There's something reassuring about visiting manufacturing plants. I've spent so much of my professional life managing and presenting information that seeing something tangible being made makes a vital connection.
So walking into Fujifilm's Tilburg plate facility seeing that work was already underway on the near €100m PS10 plate line and third on the site, (due to come online toward the end of next year or start of 2010) puts a spring in one's step.
Tilburg is a good news story for European print. PS10 was originally to be built in China. But the sheer size of the European print industry caused Fujfilm to change that decision and make Tilburg the "largest offset plate production facility in the world," according Senior Supervisor Jack Schellekens.

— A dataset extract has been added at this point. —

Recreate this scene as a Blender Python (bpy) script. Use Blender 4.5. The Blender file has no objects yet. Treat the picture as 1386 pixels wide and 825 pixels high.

The bosses in Tokyo have placed a lot of trust in Tilburg. For one thing Fujifilm Manufacturing Europe BV now has a European president - Peter Struik - something of a first in a world where many Japanese companies tend to ship in Japanese execs to head up their international divisions.
It also evidenced by the fact that PS10 will be producing Fujifilm's newest digital plates, both processless and chemistry-free, and more importantly, it is expected that a greater emphasis will be placed on R&D at the facility. The company is already working with a Polish university on research projects (it already employs a significant number of Polish staff). So while Tilburg will serve Europe, Africa, and potentially some areas beyond, it may also end up the source of entirely new plate products for global markets.
All this begs the questions why Europe, and specifically why Tilburg? To answer the first, while there may be fewer printers and less print volume, countering this trend is a greater use of short run work and colour. Plate volumes are up. For the second, Tilburg is situated on some of the purest water around, pumped up from 250m underground.